Written By Audrey Hazel

I grew up in a small town. I went to a public high school that was considered “high poverty,” and I made the best of it. While my small school tried to create an environment conducive to learning and success, they could only do so much for me. I have always had ambition and been very self-driven, so I went after every opportunity I could in high school. I took every AP class  offered, never struggling to keep a 4.0 GPA. In high school, things were time consuming but were never difficult. I never had a subject that I simply could not understand.  In fact, I looked down upon those who couldn’t grasp things easily, I thought they just needed to try a little harder.

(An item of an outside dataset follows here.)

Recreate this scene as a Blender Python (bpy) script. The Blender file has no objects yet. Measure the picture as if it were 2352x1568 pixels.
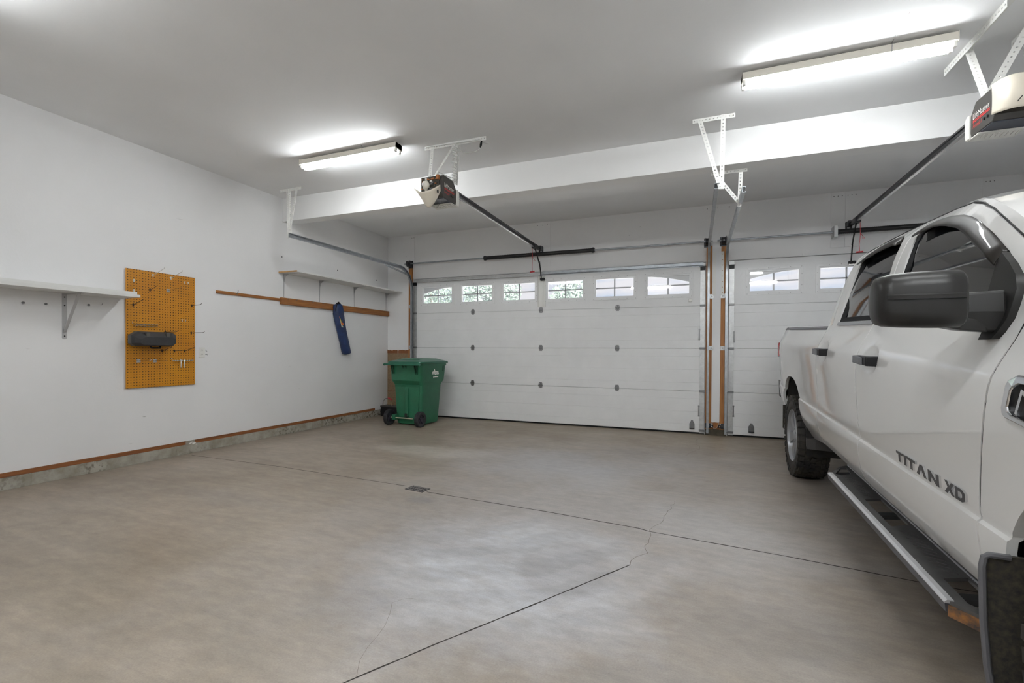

When I came to Hopkins, I rode in on my high horse. I told myself I might have to accept a B here and there, that I could not expect to sail through with all As as I had in high school. It took only a few weeks for the expectation of easy good grades and being the smartest one in the class to fade away into the stress of midterm exams. Going into my first round of midterms, I didn’t really know how to study. I never had needed to before, so I didn’t.  Obviously, this was a terrible decision. I got an F on my first chemistry exam, something that had never happened to me before. Of course, I then realized I needed to study, and I needed to study a lot. What really baffled me and took a swing at my self-confidence, however, was when I studied for countless hours, studied with a tutor, studied with the professor, and still got an F on the next exam. Granted, I did significantly better on the second exam than the first, but I still didn’t pass.  

Since then I have made many adjustments to my study habits, but more importantly to my perspective. I realize now that some things just do not come easily, and that science is not what I am best at in life, and that I really am not as passionate about it as I first thought. The first semester of freshman year has been incredibly humbling, and has made me appreciate having an amazing support system of friends, family, and mentors. College has certainly not been the experience I had expected it to be so far, but I know that this is only the beginning, and that anyone who has struggled this first semester as I have is allowed a fresh start next semester as covered grades end and we can all settle into studying not only what we are more naturally inclined to excel at, but also what we truly enjoy.